= OBJECTIVE =
Repeat the full listing, word for word.
..........
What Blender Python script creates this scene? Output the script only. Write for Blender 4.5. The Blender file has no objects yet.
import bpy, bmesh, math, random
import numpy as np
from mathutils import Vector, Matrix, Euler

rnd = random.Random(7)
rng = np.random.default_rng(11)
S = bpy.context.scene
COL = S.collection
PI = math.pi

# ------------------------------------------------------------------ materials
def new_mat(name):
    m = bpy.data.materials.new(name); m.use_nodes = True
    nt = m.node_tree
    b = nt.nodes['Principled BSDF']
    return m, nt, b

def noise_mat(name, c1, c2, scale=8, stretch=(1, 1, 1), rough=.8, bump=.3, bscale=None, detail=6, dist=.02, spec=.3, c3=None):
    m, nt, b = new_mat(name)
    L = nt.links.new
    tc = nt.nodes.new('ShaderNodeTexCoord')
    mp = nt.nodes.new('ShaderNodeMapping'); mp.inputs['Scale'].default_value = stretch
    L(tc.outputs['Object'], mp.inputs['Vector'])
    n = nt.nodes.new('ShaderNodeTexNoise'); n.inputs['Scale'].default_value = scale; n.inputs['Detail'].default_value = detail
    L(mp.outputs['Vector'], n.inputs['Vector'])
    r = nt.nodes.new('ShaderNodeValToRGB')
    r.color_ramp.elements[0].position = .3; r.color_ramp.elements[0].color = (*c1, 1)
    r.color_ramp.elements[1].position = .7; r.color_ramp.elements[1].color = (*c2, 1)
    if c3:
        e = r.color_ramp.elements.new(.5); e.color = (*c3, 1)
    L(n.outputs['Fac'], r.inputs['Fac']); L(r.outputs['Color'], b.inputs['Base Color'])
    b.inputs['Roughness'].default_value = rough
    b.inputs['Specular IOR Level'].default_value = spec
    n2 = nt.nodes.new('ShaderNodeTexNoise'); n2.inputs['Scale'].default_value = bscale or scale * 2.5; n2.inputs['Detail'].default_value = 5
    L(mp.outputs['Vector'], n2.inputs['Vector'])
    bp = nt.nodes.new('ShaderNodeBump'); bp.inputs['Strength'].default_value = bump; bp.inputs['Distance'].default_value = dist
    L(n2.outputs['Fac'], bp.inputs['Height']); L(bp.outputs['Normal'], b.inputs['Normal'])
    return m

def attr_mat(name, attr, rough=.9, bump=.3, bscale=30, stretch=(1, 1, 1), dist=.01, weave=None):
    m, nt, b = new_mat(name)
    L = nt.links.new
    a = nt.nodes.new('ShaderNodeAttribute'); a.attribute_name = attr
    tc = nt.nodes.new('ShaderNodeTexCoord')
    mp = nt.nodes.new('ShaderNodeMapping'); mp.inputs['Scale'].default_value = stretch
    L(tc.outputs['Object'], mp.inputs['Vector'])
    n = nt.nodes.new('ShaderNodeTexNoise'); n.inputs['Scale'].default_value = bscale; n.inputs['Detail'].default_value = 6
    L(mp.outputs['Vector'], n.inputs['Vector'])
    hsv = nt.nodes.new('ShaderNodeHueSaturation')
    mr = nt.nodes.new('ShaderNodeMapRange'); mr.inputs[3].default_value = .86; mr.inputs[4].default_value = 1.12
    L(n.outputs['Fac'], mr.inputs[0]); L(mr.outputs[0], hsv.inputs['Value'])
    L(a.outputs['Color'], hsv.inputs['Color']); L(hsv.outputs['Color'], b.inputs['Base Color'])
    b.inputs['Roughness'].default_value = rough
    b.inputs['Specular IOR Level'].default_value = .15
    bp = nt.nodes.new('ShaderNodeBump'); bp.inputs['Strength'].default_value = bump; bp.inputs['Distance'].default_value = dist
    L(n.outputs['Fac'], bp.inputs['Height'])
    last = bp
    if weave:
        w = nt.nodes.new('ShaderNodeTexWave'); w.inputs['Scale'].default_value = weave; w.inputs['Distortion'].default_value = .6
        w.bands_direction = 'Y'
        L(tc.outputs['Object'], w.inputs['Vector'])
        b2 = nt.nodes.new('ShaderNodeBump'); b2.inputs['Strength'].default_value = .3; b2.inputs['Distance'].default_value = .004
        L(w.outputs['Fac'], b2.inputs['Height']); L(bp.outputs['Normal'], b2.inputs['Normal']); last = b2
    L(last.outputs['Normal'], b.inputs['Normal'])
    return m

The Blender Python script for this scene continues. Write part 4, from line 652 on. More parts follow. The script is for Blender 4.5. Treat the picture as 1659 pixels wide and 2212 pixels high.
..........
= COMPLETE OUTPUT =
What Blender Python script creates this scene? Output the script only. Write for Blender 4.5. The Blender file has no objects yet.
import bpy, bmesh, math, random
import numpy as np
from mathutils import Vector, Matrix, Euler

rnd = random.Random(7)
rng = np.random.default_rng(11)
S = bpy.context.scene
COL = S.collection
PI = math.pi

# ------------------------------------------------------------------ materials
def new_mat(name):
    m = bpy.data.materials.new(name); m.use_nodes = True
    nt = m.node_tree
    b = nt.nodes['Principled BSDF']
    return m, nt, b

def noise_mat(name, c1, c2, scale=8, stretch=(1, 1, 1), rough=.8, bump=.3, bscale=None, detail=6, dist=.02, spec=.3, c3=None):
    m, nt, b = new_mat(name)
    L = nt.links.new
    tc = nt.nodes.new('ShaderNodeTexCoord')
    mp = nt.nodes.new('ShaderNodeMapping'); mp.inputs['Scale'].default_value = stretch
    L(tc.outputs['Object'], mp.inputs['Vector'])
    n = nt.nodes.new('ShaderNodeTexNoise'); n.inputs['Scale'].default_value = scale; n.inputs['Detail'].default_value = detail
    L(mp.outputs['Vector'], n.inputs['Vector'])
    r = nt.nodes.new('ShaderNodeValToRGB')
    r.color_ramp.elements[0].position = .3; r.color_ramp.elements[0].color = (*c1, 1)
    r.color_ramp.elements[1].position = .7; r.color_ramp.elements[1].color = (*c2, 1)
    if c3:
        e = r.color_ramp.elements.new(.5); e.color = (*c3, 1)
    L(n.outputs['Fac'], r.inputs['Fac']); L(r.outputs['Color'], b.inputs['Base Color'])
    b.inputs['Roughness'].default_value = rough
    b.inputs['Specular IOR Level'].default_value = spec
    n2 = nt.nodes.new('ShaderNodeTexNoise'); n2.inputs['Scale'].default_value = bscale or scale * 2.5; n2.inputs['Detail'].default_value = 5
    L(mp.outputs['Vector'], n2.inputs['Vector'])
    bp = nt.nodes.new('ShaderNodeBump'); bp.inputs['Strength'].default_value = bump; bp.inputs['Distance'].default_value = dist
    L(n2.outputs['Fac'], bp.inputs['Height']); L(bp.outputs['Normal'], b.inputs['Normal'])
    return m

def attr_mat(name, attr, rough=.9, bump=.3, bscale=30, stretch=(1, 1, 1), dist=.01, weave=None):
    m, nt, b = new_mat(name)
    L = nt.links.new
    a = nt.nodes.new('ShaderNodeAttribute'); a.attribute_name = attr
    tc = nt.nodes.new('ShaderNodeTexCoord')
    mp = nt.nodes.new('ShaderNodeMapping'); mp.inputs['Scale'].default_value = stretch
    L(tc.outputs['Object'], mp.inputs['Vector'])
    n = nt.nodes.new('ShaderNodeTexNoise'); n.inputs['Scale'].default_value = bscale; n.inputs['Detail'].default_value = 6
    L(mp.outputs['Vector'], n.inputs['Vector'])
    hsv = nt.nodes.new('ShaderNodeHueSaturation')
    mr = nt.nodes.new('ShaderNodeMapRange'); mr.inputs[3].default_value = .86; mr.inputs[4].default_value = 1.12
    L(n.outputs['Fac'], mr.inputs[0]); L(mr.outputs[0], hsv.inputs['Value'])
    L(a.outputs['Color'], hsv.inputs['Color']); L(hsv.outputs['Color'], b.inputs['Base Color'])
    b.inputs['Roughness'].default_value = rough
    b.inputs['Specular IOR Level'].default_value = .15
    bp = nt.nodes.new('ShaderNodeBump'); bp.inputs['Strength'].default_value = bump; bp.inputs['Distance'].default_value = dist
    L(n.outputs['Fac'], bp.inputs['Height'])
    last = bp
    if weave:
        w = nt.nodes.new('ShaderNodeTexWave'); w.inputs['Scale'].default_value = weave; w.inputs['Distortion'].default_value = .6
        w.bands_direction = 'Y'
        L(tc.outputs['Object'], w.inputs['Vector'])
        b2 = nt.nodes.new('ShaderNodeBump'); b2.inputs['Strength'].default_value = .3; b2.inputs['Distance'].default_value = .004
        L(w.outputs['Fac'], b2.inputs['Height']); L(bp.outputs['Normal'], b2.inputs['Normal']); last = b2
    L(last.outputs['Normal'], b.inputs['Normal'])
    return m

The Blender Python script for this scene continues. Write part 4, from line 652 on. More parts follow. The script is for Blender 4.5. Treat the picture as 1659 pixels wide and 2212 pixels high.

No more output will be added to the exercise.